2. Read the sections on use of proceeds and shareholding
SEBI has become increasingly strict about how IPO proceeds can be used and how clearly this must be disclosed. Before applying, look at:
- How much of the issue is fresh capital versus offer for sale (OFS) by existing shareholders.
- Whether the company is raising money for growth (capex, expansion, debt reduction) or mainly providing exits.
- The post-issue shareholding pattern – how much stake promoters and key investors retain after the IPO.
3. Respect the lock-in, but don’t ignore fundamentals
Stronger lock-ins and tagging of pledged shares mean that key players are tied in for longer. That is positive for alignment, but it does not guarantee returns. Focus on:
- Revenue growth, profitability, cash flows and leverage.
- Industry structure and competitive position.
- Valuation versus listed peers.
The new norms are like better seat belts in a car – they improve safety, but you still need to drive carefully.

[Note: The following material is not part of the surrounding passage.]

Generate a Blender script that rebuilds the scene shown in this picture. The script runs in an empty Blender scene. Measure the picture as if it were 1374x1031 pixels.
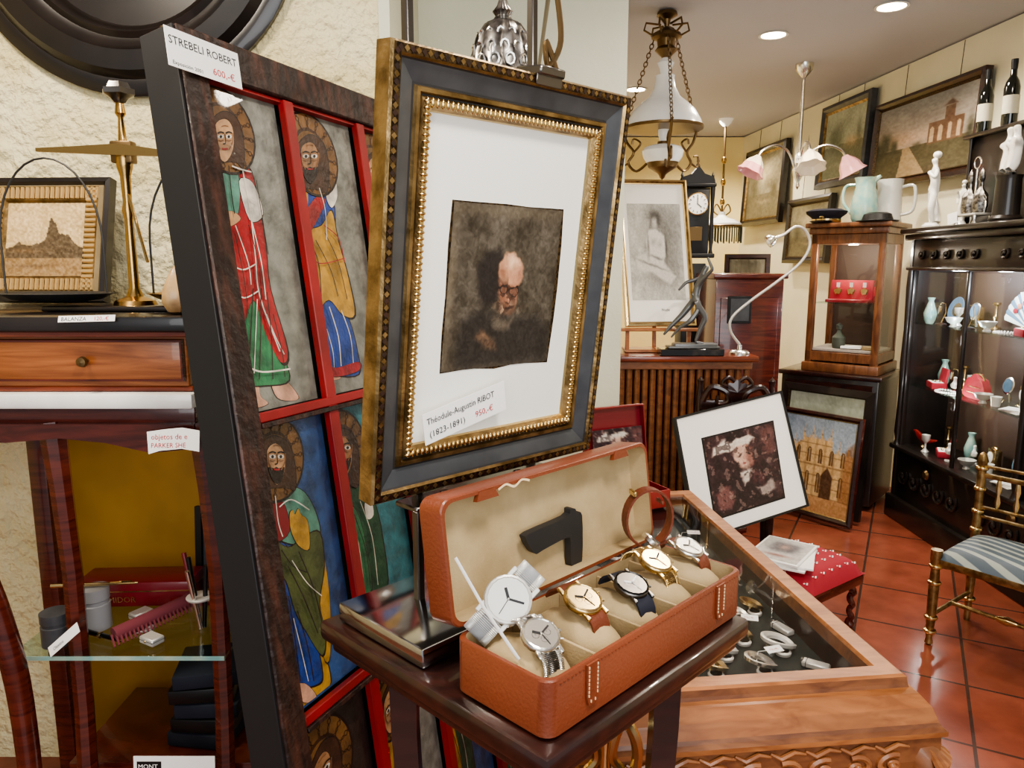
import bpy, bmesh, math, random, numpy as np
from mathutils import Matrix, Vector, Euler
random.seed(4)
SC=bpy.context.scene
def lin(x):
    x=x/255.
    return x/12.92 if x<=.04045 else ((x+.055)/1.055)**2.4
def c(r,g,b): return (lin(r),lin(g),lin(b),1)
MATS={}
def mat(name,col,rough=.5,metal=0,col2=None,ns=8,st=(1,1,1),bump=0,bs=60,emit=0,coat=0,dist=0,trans=0,detail=4,lo=.35,hi=.65,bd=3,spec=.5,bdist=.01):
    m=bpy.data.materials.new(name);m.use_nodes=True;nt=m.node_tree;N=nt.nodes;L=nt.links
    p=N['Principled BSDF'];p.inputs['Base Color'].default_value=col
    p.inputs['Roughness'].default_value=rough;p.inputs['Metallic'].default_value=metal
    p.inputs['Coat Weight'].default_value=coat;p.inputs['Transmission Weight'].default_value=trans
    p.inputs['Specular IOR Level'].default_value=spec
    if emit: p.inputs['Emission Color'].default_value=col;p.inputs['Emission Strength'].default_value=emit
    if col2 or bump:
        tc=N.new('ShaderNodeTexCoord')
    if col2:
        mp=N.new('ShaderNodeMapping');mp.inputs['Scale'].default_value=st;L.new(tc.outputs['Object'],mp.inputs[0])
        n=N.new('ShaderNodeTexNoise');n.inputs['Scale'].default_value=ns;n.inputs['Detail'].default_value=detail;n.inputs['Distortion'].default_value=dist
        L.new(mp.outputs[0],n.inputs['Vector'])
        r=N.new('ShaderNodeValToRGB');r.color_ramp.elements[0].color=col;r.color_ramp.elements[1].color=col2
        r.color_ramp.elements[0].position=lo;r.color_ramp.elements[1].position=hi
        L.new(n.outputs['Fac'],r.inputs[0]);L.new(r.outputs[0],p.inputs['Base Color'])
    if bump:
        n2=N.new('ShaderNodeTexNoise');n2.inputs['Scale'].default_value=bs;n2.inputs['Detail'].default_value=bd
        L.new(tc.outputs['Object'],n2.inputs['Vector'])
        b=N.new('ShaderNodeBump');b.inputs['Strength'].default_value=bump;b.inputs['Distance'].default_value=bdist
        L.new(n2.outputs['Fac'],b.inputs['Height']);L.new(b.outputs[0],p.inputs['Normal'])
    MATS[name]=m;return name
def glassmat(name,tint=(1,1,1,1)):
    m=bpy.data.materials.new(name);m.use_nodes=True;nt=m.node_tree;N=nt.nodes;L=nt.links
    N.remove(N['Principled BSDF']);o=N['Material Output']
    t=N.new('ShaderNodeBsdfTransparent');t.inputs[0].default_value=tint
    g=N.new('ShaderNodeBsdfGlossy');g.inputs['Roughness'].default_value=.02
    f=N.new('ShaderNodeLayerWeight');f.inputs[0].default_value=.5
    pw=N.new('ShaderNodeMath');pw.operation='POWER';pw.inputs[1].default_value=4.
    ma=N.new('ShaderNodeMath');ma.operation='MULTIPLY_ADD';ma.inputs[1].default_value=.5;ma.inputs[2].default_value=.03
    x=N.new('ShaderNodeMixShader');L.new(f.outputs['Facing'],pw.inputs[0]);L.new(pw.outputs[0],ma.inputs[0]);L.new(ma.outputs[0],x.inputs[0]);L.new(t.outputs[0],x.inputs[1]);L.new(g.outputs[0],x.inputs[2]);L.new(x.outputs[0],o.inputs[0])
    MATS[name]=m;return name
def artmat(name,rough,coat=0):
    m=bpy.data.materials.new(name);m.use_nodes=True;nt=m.node_tree
    a=nt.nodes.new('ShaderNodeVertexColor');a.layer_name='Col'
    p=nt.nodes['Principled BSDF'];p.inputs['Roughness'].default_value=rough;p.inputs['Coat Weight'].default_value=coat
    nt.links.new(a.outputs[0],p.inputs['Base Color']);MATS[name]=m;return name

def plane(TL,TR,BL,ortho=True):
    TL,TR,BL=map(Vector,(TL,TR,BL));x=(TR-TL).normalized();y=(TL-BL).normalized();z=x.cross(y).normalized()
    if ortho: y=z.cross(x)
    M=Matrix.Identity(4)
    for i in range(3): M[i][0],M[i][1],M[i][2],M[i][3]=x[i],y[i],z[i],TL[i]
    return M
def basis(o,x,y,z):
    M=Matrix.Identity(4)
    for i in range(3): M[i][0],M[i][1],M[i][2],M[i][3]=x[i],y[i],z[i],o[i]
    return M
T=Matrix.Translation
def RZ(a): return Matrix.Rotation(math.radians(a),4,'Z')
def RX(a): return Matrix.Rotation(math.radians(a),4,'X')
def RY(a): return Matrix.Rotation(math.radians(a),4,'Y')
def catmull(pts,k=6,closed=True):
    P=[np.array(q,float) for q in pts];n=len(P);out=[]
    rg=range(n) if closed else range(n-1)
    for i in rg:
        if closed: a,b_,c_,d=P[i-1],P[i],P[(i+1)%n],P[(i+2)%n]
        else: a,b_,c_,d=P[max(i-1,0)],P[i],P[i+1],P[min(i+2,n-1)]
        for j in range(k):
            t=j/k;out.append(.5*((2*b_)+(-a+c_)*t+(2*a-5*b_+4*c_-d)*t*t+(-a+3*b_-3*c_+d)*t**3))
    if not closed: out.append(P[-1])
    return out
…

Questions to ask before applying for an IPO
You can even turn this into a personal checklist before every IPO application.
Will the new IPO norms reduce listing-day pops?
Many investors love IPOs for the potential of quick listing gains. Stronger lock-ins and better enforcement for pledged shares may slightly cool the “flipping” culture, particularly among large investors.
In the short term, this could mean:
- Fewer extreme cases where heavy anchor selling crashes the stock soon after listing.
- More stable price discovery as the free float evolves more gradually.
In the longer term, if only better-quality businesses with cleaner governance and realistic valuations come to market, the overall risk–reward for IPOs may become healthier. But that also means investors will need to be more selective instead of applying blindly to every issue.
How investors can adapt
If you see yourself as a long-term, goal-based investor rather than a pure trader, SEBI’s new IPO norms are broadly in your favour. Here is how you can adapt your approach:
- Treat IPOs as one of many ways to build equity exposure, not the primary one. A diversified mutual fund or ETF portfolio often deserves first priority.
- When considering an IPO, apply the same discipline you would apply to buying any stock – fundamentals, valuation, governance, and fit with your overall asset allocation.
- Use SEBI’s new disclosures on lock-ins and pledged shares as a governance filter. If something looks complicated or uncomfortable, it’s okay to skip the offer.
Over time, a mix of stronger regulations and better-informed investors can make India’s primary markets deeper, more transparent and more rewarding.
Key takeaways
- SEBI has introduced stricter lock-in norms for anchor investors, requiring them to hold at least half their IPO allocation for 90 days, reducing the risk of abrupt exits and post-listing price shocks.
- A new mechanism now allows depositories to tag pledged pre-IPO shares as “non-transferable” when a conventional lock-in cannot be created, ensuring that such shares stay effectively locked for the required period.
- Issuers must amend their Articles, inform lenders, and make clear disclosures, while depositories and exchanges upgrade systems and monitoring, collectively plugging long-standing gaps in IPO governance.
- For retail investors, these norms mean better alignment of interests and more transparent risk, but do not remove the need for thorough fundamental analysis and self-awareness about risk appetite.
Disclaimer
This article is meant for general information and educational purposes only and does not constitute investment, tax, legal or other professional advice. The regulatory summary here is simplified and may not capture all exceptions, conditions or subsequent changes. SEBI regulations and circulars are subject to amendment, and interpretations can vary based on specific facts and transaction structures. Before making any investment or financial decision, including applying for an IPO, you should carefully review the relevant offer documents, assess your objectives, risk appetite and constraints, and consider seeking advice from a qualified, SEBI-registered intermediary or other licensed professional.